Information supplied ::
┄┄┄┄┄┄┄┄┄┄┄┄┄┄┄┄┄┄┄┄

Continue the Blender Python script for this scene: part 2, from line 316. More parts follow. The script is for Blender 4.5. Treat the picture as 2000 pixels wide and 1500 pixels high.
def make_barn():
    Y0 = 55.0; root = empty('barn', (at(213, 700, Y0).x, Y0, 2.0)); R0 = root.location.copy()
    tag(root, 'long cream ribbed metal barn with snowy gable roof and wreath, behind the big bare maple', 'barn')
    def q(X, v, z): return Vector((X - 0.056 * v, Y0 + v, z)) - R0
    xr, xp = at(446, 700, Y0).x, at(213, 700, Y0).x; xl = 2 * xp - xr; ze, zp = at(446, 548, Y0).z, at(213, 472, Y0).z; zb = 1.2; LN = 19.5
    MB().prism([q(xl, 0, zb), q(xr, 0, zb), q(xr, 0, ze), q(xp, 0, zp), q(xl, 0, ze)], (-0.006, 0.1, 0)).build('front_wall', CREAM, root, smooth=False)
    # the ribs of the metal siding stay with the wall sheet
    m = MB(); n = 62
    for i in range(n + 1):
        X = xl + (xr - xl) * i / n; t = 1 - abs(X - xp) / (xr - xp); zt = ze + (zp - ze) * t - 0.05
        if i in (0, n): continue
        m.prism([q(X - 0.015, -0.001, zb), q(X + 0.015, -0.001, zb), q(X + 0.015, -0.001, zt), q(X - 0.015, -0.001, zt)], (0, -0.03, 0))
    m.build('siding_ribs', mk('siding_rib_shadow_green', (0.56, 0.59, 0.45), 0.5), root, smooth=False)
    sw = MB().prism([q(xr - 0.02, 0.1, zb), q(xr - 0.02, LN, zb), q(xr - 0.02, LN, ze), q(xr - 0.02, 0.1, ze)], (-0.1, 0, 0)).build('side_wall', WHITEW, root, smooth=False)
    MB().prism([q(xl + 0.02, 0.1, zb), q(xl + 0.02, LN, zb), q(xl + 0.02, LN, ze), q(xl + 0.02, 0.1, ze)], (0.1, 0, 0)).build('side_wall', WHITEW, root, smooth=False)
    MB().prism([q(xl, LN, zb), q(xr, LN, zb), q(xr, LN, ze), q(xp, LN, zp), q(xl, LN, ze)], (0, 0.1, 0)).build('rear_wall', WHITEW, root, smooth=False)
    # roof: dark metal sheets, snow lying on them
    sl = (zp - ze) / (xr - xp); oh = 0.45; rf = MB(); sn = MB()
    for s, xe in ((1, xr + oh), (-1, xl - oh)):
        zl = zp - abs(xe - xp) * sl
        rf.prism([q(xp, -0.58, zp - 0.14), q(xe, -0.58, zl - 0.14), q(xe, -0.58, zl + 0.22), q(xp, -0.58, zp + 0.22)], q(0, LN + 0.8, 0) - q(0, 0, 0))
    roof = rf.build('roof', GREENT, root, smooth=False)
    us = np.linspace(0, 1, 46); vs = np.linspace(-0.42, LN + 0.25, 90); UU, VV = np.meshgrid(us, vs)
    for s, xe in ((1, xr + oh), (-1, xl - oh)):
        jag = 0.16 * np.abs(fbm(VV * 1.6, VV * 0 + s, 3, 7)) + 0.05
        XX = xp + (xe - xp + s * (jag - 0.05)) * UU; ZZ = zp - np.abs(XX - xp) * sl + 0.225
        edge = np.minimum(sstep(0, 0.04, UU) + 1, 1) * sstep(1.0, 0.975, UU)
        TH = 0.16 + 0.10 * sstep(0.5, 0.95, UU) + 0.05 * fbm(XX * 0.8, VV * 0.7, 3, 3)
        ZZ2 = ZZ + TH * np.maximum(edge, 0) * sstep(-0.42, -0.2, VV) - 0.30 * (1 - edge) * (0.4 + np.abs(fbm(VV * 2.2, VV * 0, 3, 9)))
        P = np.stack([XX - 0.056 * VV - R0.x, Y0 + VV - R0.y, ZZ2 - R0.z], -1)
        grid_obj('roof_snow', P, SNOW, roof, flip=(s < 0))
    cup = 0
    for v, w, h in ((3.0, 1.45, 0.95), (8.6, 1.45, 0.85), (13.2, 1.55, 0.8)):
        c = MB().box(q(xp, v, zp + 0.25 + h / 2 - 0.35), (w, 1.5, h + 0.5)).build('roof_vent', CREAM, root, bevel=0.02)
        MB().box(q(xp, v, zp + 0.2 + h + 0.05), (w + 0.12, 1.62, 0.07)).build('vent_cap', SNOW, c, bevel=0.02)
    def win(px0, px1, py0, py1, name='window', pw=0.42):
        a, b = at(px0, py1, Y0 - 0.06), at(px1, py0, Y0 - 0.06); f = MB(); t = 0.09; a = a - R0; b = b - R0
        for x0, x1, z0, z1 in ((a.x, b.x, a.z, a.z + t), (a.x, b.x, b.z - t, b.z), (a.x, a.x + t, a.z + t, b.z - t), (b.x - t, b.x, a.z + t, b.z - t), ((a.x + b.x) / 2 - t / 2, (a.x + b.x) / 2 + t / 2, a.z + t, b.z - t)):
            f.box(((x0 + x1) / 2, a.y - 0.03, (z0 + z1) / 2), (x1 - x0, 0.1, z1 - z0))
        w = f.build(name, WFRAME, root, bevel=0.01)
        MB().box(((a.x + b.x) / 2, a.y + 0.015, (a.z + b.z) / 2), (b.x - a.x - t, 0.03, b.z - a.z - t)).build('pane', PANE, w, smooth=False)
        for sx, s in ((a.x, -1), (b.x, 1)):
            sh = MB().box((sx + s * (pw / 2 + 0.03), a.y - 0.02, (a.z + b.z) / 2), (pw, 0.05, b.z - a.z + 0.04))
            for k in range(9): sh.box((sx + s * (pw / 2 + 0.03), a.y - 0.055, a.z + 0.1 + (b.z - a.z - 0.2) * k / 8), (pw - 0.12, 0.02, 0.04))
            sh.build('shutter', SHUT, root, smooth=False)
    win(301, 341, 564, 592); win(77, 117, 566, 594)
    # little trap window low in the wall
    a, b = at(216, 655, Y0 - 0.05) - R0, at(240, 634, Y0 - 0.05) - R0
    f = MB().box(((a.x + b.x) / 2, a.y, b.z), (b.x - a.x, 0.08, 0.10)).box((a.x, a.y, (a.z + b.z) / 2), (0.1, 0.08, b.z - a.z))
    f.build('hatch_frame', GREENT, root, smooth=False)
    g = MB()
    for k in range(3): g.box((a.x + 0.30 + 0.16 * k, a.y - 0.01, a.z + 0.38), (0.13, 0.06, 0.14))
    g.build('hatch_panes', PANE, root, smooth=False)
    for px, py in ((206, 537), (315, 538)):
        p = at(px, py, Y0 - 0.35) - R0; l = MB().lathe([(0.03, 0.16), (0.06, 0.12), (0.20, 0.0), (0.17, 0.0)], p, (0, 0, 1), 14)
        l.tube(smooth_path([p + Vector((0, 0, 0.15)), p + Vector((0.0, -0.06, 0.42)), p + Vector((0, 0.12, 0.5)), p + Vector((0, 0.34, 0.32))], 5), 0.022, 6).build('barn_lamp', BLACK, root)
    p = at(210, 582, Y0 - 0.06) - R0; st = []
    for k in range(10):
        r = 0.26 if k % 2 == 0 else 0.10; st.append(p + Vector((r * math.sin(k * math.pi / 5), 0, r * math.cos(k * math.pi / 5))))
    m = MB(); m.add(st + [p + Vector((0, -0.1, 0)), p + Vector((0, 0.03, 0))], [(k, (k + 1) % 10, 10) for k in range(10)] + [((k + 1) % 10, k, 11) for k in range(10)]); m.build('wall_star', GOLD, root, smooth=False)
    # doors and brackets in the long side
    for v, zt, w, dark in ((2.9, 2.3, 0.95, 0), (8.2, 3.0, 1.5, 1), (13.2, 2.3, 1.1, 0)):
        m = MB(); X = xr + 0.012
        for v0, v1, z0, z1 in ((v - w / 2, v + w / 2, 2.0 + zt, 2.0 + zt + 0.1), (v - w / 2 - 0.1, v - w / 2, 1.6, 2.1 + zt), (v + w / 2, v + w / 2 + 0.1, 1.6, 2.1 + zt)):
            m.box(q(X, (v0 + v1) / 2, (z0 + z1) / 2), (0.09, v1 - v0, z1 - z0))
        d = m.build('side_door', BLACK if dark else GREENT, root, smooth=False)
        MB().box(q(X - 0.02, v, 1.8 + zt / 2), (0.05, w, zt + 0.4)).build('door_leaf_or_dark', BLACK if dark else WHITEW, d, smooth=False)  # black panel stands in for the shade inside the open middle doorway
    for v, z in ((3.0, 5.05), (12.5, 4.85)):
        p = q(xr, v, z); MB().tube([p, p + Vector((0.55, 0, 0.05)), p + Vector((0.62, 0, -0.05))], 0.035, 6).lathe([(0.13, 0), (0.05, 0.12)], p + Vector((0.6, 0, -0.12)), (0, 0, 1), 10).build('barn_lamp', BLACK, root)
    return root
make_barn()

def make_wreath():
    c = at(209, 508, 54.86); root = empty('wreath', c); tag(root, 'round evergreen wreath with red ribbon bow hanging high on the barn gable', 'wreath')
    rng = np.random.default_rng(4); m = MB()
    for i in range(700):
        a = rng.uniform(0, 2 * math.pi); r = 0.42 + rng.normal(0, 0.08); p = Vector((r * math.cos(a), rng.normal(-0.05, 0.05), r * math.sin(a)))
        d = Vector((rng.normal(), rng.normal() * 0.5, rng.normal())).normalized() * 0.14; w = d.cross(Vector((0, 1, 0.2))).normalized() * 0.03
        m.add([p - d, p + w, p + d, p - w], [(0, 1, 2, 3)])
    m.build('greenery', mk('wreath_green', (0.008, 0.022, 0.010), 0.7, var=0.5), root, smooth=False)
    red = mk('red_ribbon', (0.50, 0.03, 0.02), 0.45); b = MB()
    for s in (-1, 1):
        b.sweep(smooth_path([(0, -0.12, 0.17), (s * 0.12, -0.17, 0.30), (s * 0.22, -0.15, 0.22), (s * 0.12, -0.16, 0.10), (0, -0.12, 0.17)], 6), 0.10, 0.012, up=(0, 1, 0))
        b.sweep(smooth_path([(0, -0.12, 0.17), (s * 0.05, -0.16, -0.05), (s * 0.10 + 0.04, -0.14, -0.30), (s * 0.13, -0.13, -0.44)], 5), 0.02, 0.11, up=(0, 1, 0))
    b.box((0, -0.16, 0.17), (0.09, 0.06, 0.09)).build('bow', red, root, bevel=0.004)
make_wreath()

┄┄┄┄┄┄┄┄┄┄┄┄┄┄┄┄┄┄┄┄

Given request :: In the listing above, reproduce the first line and each one after it through the line that contains "if i in (0, n): continue".

Solution to this problem ::
Continue the Blender Python script for this scene: part 2, from line 316. More parts follow. The script is for Blender 4.5. Treat the picture as 2000 pixels wide and 1500 pixels high.
def make_barn():
    Y0 = 55.0; root = empty('barn', (at(213, 700, Y0).x, Y0, 2.0)); R0 = root.location.copy()
    tag(root, 'long cream ribbed metal barn with snowy gable roof and wreath, behind the big bare maple', 'barn')
    def q(X, v, z): return Vector((X - 0.056 * v, Y0 + v, z)) - R0
    xr, xp = at(446, 700, Y0).x, at(213, 700, Y0).x; xl = 2 * xp - xr; ze, zp = at(446, 548, Y0).z, at(213, 472, Y0).z; zb = 1.2; LN = 19.5
    MB().prism([q(xl, 0, zb), q(xr, 0, zb), q(xr, 0, ze), q(xp, 0, zp), q(xl, 0, ze)], (-0.006, 0.1, 0)).build('front_wall', CREAM, root, smooth=False)
    # the ribs of the metal siding stay with the wall sheet
    m = MB(); n = 62
    for i in range(n + 1):
        X = xl + (xr - xl) * i / n; t = 1 - abs(X - xp) / (xr - xp); zt = ze + (zp - ze) * t - 0.05
        if i in (0, n): continue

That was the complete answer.